When many of the loans defaulted and led to foreclosure, the lending institutions suffered losses of at least $6.2 million. The Federal Home Loan Mortgage Corporation (Freddie Mac) and the Federal National Mortgage Association (Fannie Mae) purchased dozens of these loans on the secondary mortgage market and suffered losses of at least $2.37 million as a result of delinquencies, defaults, and foreclosures on the properties.
The six defendants named in the indictment are all charged with conspiring to commit bank fraud and wire fraud. Abaji, Obagi, Tbakhi, and Burchell are additionally charged with six counts of wire fraud.
The four defendants who were arrested in California were arraigned yesterday afternoon by United States Magistrate Judge Robert N. Block. All four pleaded not guilty, and a trial was scheduled for March 5. Obagi, Burchell, and Salah were released last night on bond, and Abaji is expected to be released later today.
El Tahir, who has been in custody since yesterday, is scheduled to make his initial appearance this afternoon in United States District Court in Baltimore, Maryland.
An indictment contains allegations that a defendant has committed a crime. Every defendant is presumed to be innocent until and unless proven guilty in court.

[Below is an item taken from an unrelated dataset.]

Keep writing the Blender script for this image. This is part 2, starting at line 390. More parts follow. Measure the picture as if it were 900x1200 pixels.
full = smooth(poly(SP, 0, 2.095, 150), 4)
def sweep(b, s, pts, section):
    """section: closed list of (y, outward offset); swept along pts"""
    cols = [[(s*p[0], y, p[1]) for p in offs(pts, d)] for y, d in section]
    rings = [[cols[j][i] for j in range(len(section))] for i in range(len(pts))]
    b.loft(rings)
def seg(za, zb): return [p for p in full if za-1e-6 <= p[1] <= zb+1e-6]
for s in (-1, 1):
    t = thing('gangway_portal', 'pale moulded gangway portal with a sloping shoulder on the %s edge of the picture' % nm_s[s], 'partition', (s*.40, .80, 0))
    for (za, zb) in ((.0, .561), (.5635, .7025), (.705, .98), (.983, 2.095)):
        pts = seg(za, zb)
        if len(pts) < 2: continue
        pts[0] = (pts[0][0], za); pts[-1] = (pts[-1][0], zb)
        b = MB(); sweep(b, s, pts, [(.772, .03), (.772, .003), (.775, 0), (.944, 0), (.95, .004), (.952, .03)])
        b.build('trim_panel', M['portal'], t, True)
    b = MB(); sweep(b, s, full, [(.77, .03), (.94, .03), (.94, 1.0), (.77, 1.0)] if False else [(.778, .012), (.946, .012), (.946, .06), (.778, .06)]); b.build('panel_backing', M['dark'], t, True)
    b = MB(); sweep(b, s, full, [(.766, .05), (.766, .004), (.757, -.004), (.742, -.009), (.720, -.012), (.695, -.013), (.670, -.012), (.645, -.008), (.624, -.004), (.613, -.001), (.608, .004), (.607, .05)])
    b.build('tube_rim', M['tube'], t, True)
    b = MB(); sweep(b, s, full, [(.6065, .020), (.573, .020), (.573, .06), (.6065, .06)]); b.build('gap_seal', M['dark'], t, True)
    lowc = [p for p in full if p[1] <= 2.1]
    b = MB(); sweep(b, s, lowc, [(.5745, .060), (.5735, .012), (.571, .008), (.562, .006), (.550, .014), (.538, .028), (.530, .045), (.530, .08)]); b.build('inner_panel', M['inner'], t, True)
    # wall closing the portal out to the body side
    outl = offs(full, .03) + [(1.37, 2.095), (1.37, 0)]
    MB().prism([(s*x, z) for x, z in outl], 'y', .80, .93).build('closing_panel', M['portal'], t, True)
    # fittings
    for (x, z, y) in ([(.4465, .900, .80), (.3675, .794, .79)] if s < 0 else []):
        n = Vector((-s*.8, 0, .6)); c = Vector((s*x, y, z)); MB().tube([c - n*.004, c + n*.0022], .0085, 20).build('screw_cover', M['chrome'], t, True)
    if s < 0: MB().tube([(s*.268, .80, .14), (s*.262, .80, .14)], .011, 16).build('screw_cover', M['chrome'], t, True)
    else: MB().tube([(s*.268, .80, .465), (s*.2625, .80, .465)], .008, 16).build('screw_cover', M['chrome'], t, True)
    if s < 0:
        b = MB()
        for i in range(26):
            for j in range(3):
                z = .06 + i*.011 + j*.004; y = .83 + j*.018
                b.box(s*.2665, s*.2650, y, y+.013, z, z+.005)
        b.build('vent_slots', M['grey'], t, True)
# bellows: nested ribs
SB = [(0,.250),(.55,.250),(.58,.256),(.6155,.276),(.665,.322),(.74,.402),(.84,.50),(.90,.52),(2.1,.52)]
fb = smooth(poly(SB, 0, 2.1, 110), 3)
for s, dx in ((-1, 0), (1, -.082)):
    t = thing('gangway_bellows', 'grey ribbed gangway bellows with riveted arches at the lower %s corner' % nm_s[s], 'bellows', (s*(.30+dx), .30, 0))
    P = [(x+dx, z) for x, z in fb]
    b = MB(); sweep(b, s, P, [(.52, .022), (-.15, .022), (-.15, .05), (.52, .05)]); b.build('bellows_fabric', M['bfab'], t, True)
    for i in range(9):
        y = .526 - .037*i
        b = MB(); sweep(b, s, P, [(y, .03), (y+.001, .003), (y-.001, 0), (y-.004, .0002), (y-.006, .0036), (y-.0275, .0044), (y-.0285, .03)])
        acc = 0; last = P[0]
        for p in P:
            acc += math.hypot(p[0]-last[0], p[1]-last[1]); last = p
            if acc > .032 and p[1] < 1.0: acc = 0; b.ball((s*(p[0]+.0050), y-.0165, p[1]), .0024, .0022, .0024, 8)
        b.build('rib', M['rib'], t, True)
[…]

The conspiracy charge in the indictment carries a statutory maximum sentence of 30 years in federal prison and a potential $1 million fine. The wire fraud charges carry a statutory maximum sentence of 20 years in federal prison and a potential $250,000 fine.
This case is the result of an investigation by the Federal Bureau of Investigation, the Federal Housing Finance Agency’s Office of Inspector General, and IRS-Criminal Investigation.